The task >>
Among the lines below, count those with "parts". Give only the number.

Raw records >>
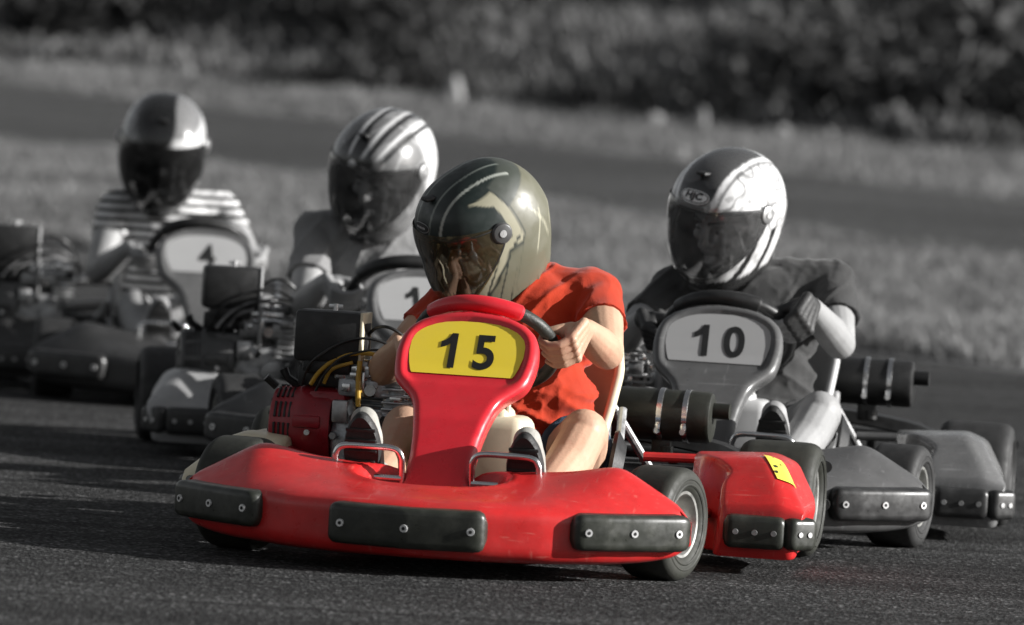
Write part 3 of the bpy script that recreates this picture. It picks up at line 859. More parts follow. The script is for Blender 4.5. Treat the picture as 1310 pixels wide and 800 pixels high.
PM = R(88)
def e_lo(phi):
    a = min(1, abs(phi)/PM); return R(-40+ 47*a**2.0)
def e_hi(phi):
    a = min(1, abs(phi)/PM); return R(27 - 6*a**2)
def make_helmet(root, body_parent, c, rot, paint, shellm, visor, scale=1., emblem=None):
    T = Matrix.Translation(c) @ rot.to_4x4() @ Matrix.Scale(scale, 4)
    NP = 200; rows = [('b', i/26) for i in range(26)] + [('m', i/16) for i in range(16)] + [('t', i/45) for i in range(46)]
    def elev(phi, row):
        k, s = row; lo, hi = e_lo(phi), e_hi(phi)
        if k == 'b': return R(-88) + (lo-R(-88))*s
        if k == 'm': return lo + (hi-lo)*s
        return hi + (R(90)-hi)*s
    phis = [-math.pi + 2*math.pi*i/NP for i in range(NP)]
    verts = []; cols = []
    for r in rows:
        for ph in phis:
            e = elev(ph, r); q = helmet_shape(ph, e); verts.append(q); cols.append(paint(ph, e, q))
    faces = []; K = len(rows)
    for i in range(K-1):
        for k in range(NP):
            l = (k+1) % NP
            if rows[i][0] == 'm' and abs(phis[k]) < PM and abs(phis[l]) < PM+.001: continue
            faces.append([i*NP+k, i*NP+l, (i+1)*NP+l, (i+1)*NP+k])
    me = bpy.data.meshes.new('helmet'); me.from_pydata([tuple(T @ p) for p in verts], [], faces); me.update()
    bm = bmesh.new(); bm.from_mesh(me); bmesh.ops.recalc_face_normals(bm, faces=bm.faces[:]); bm.to_mesh(me); bm.free()
    at = me.color_attributes.new('paint', 'FLOAT_COLOR', 'POINT')
    at.data.foreach_set('color', [x for cc in cols for x in (*cc, 1)])
    me.materials.append(shellm); me.polygons.foreach_set('use_smooth', [True]*len(me.polygons))
    me.set_sharp_from_angle(angle=R(50))
    h = link('helmet', me, body_parent)
    # lining just inside, with the same opening
    iv = [T @ (p*.955) for p in verts]
    mb = MB(); mb.add(iv, faces); mb.build('lining', M['lining'], h, 180)
    # edge trim round the eye port
    loop = [helmet_shape(ph, e_hi(ph)) for ph in np.linspace(-PM, PM, 60)] + [helmet_shape(ph, e_lo(ph)) for ph in np.linspace(PM, -PM, 60)]
    mb = MB(); mb.tube([T @ (p*1.0) for p in loop], .0045, 8, 0, True); mb.build('port_trim', M['black'], h, 60)
    # visor: follows the shell a few millimetres out
    vv = []; vf = []; NV = 61; NR = 15
    for i in range(NR):
        s = -.06 + 1.14*i/(NR-1)
        for ph in np.linspace(-PM*1.10, PM*1.10, NV):
            lo, hi = e_lo(ph), e_hi(ph); a = abs(ph)/(PM*1.10)
            if a > .8:     # the ends round off towards the pivot
                kx = (a-.8)/.2; mid = (lo+hi)/2; lo = mid+(lo-mid)*(1-.55*kx*kx); hi = mid+(hi-mid)*(1-.55*kx*kx)
            q = helmet_shape(ph, lo+(hi-lo)*s)
            vv.append(T @ (q*1.028))
    for i in range(NR-1):
        for k in range(NV-1): vf.append([i*NV+k, i*NV+k+1, (i+1)*NV+k+1, (i+1)*NV+k])
    mb = MB(); mb.add(vv, vf); mb.build('visor', visor, h, 80)
    # pivots
    for sg in (-1, 1):
        q = helmet_shape(sg*R(88), R(15)); nn = V(sg, -.05, .1).normalized()
        mb = MB(); mb.cyl(T @ (q*1.0), T @ (q+nn*.010), .027, .024, 28, 0, .003); mb.cyl(T @ (q+nn*.009), T @ (q+nn*.0125), .010, .009, 16, 1)
        mb.build('visor_pivot', [M['dull_steel'] if shellm is M['helmet_gloss'] else M['frame_grey'], M['bolt']], h)
    # brow vent and chin vent
    mb = MB()
    q = helmet_shape(0, R(-52)); mb.box(T @ (q+V(0, -.002, 0)), (.05, .012, .014), .004, 0, rot=rot @ Matrix.Rotation(R(25), 3, 'X')); mb.build('vent', M['black'], h); mb = MB()
    q = helmet_shape(0, R(62)); mb.box(T @ (q+V(0, 0, .001)), (.03, .045, .010), .004, 0, rot=rot @ Matrix.Rotation(R(-20), 3, 'X'))
    mb.build('vent', M['black'], h)
    if emblem: emblem(T, h)
    return h

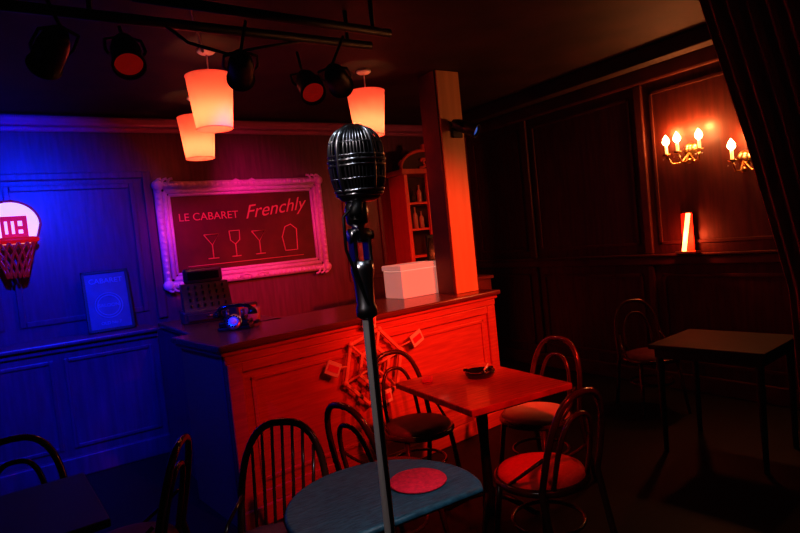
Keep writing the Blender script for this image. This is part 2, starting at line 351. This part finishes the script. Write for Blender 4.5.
# ornament on the bar front
b=B(); OM=mat('ornament_wood',(.7,.30,.24),.4,noise=(.8,.4,.32),scale=12)
def hexa(r,a0=0): return [(r*math.cos(a0+pi/3*i),0,r*math.sin(a0+pi/3*i)) for i in range(6)]
for r in(.25,.13):
    p=hexa(r,.25)
    for i in range(6): b.box((0,-.008,-.012),((Vector(p[(i+1)%6])-Vector(p[i])).length,.008,.012),OM,Matrix.Translation(Vector(p[i]))@Matrix.Rotation(-math.atan2(p[(i+1)%6][2]-p[i][2],p[(i+1)%6][0]-p[i][0]),4,'Y'),bev=.004)
for i in range(6):
    a=.25+pi/3*i; p=Vector((math.cos(a),0,math.sin(a)))
    b.cyl(p*.02,p*.25,.010,OM,n=8); b.sph(p*.25,.02,OM,n=8)
for x,z,r in((-.34,.06,.5),(.38,.12,-.4),(-.02,.31,.15),(.05,-.22,-.1)):
    MM=Matrix.Translation((x,-.02,z))@Matrix.Rotation(r,4,'Y')
    b.box((-.055,-.006,-.045),(.055,.006,.045),PAPER,MM,bev=.003); b.box((-.04,-.009,-.02),(.04,-.006,.02),REDP,MM)
    b.cyl((x*.6,0,z*.7),(x,-.01,z),.007,OM,n=6)
b.sph((0,0,0),.03,OM)
b.obj('hexagonal_bar_ornament',loc=(1.93,3.385,.76),rot=(0,0,ang))

# ---------------------------------------------------------------- chairs
def chair(name,x,y,rot,cush,spindles=False):
    b=B(); z0=.45
    def hoop(wd,zt,zb,n=20,y0=-.17,lean=.10):
        p=[]
        for i in range(n+1):
            t=pi*i/n; c,s_=math.cos(t),math.sin(t)
            xx=-wd*math.copysign(abs(c)**.75,c); zz=zb+(zt-zb)*abs(s_)**.7
            p.append((xx,y0-lean*(zz-z0)/.43,zz))
        return p
    H1=hoop(.19,.87,z0+.0)
    legL=[(-.20,-.27,.0),(-.195,-.22,.2)]; legR=[(.195,-.22,.2),(.20,-.27,.0)]
    b.tube(legL+H1+legR,.0155,WOOD,n=10)
    if spindles:
        for k in range(-3,4):
            xx=k*.045; zt=.45+.42*(1-abs(xx/.19)**2.6)**.5
            b.tube([(xx*.9,-.17,.46),(xx,-.17-.10*(zt-.45)/.43,zt)],.007,WOOD,n=8)
    else:
        b.tube(hoop(.115,.77,z0),.012,WOOD,n=8)
    for s in(-1,1): b.tube([(s*.15,.12,.44),(s*.165,.15,.22),(s*.185,.185,0)],[.016,.014,.011],WOOD,n=10)
    b.tube([(.205*math.cos(t),.205*math.sin(t)-.0,.435) for t in [2*pi*i/36 for i in range(36)]],.018,WOOD,closed=True,n=10)
    b.tube([(.165*math.cos(t),.165*math.sin(t)-.02,.235) for t in [2*pi*i/32 for i in range(32)]],.009,WOOD,closed=True,n=8)
    b.lathe([(.001,.425),(.2,.425),(.203,.45),(.195,.468),(.15,.482),(.08,.489),(.001,.491)],cush,n=36)
    for s in(-1,1): b.tube([(s*.17,-.175,.60),(s*.205,-.08,.52),(s*.2,.02,.445)],.008,WOOD,n=8)
    return b.obj(name,loc=(x,y,0),rot=(0,0,rot))
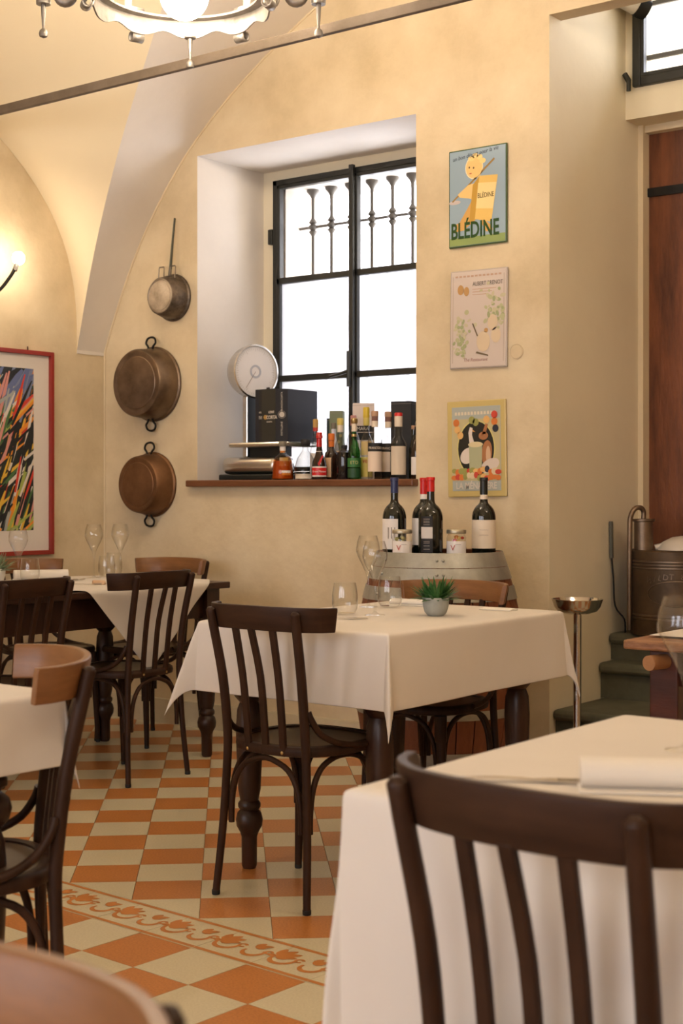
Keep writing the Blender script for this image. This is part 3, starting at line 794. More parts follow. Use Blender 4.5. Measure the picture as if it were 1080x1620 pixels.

Task answer >>
2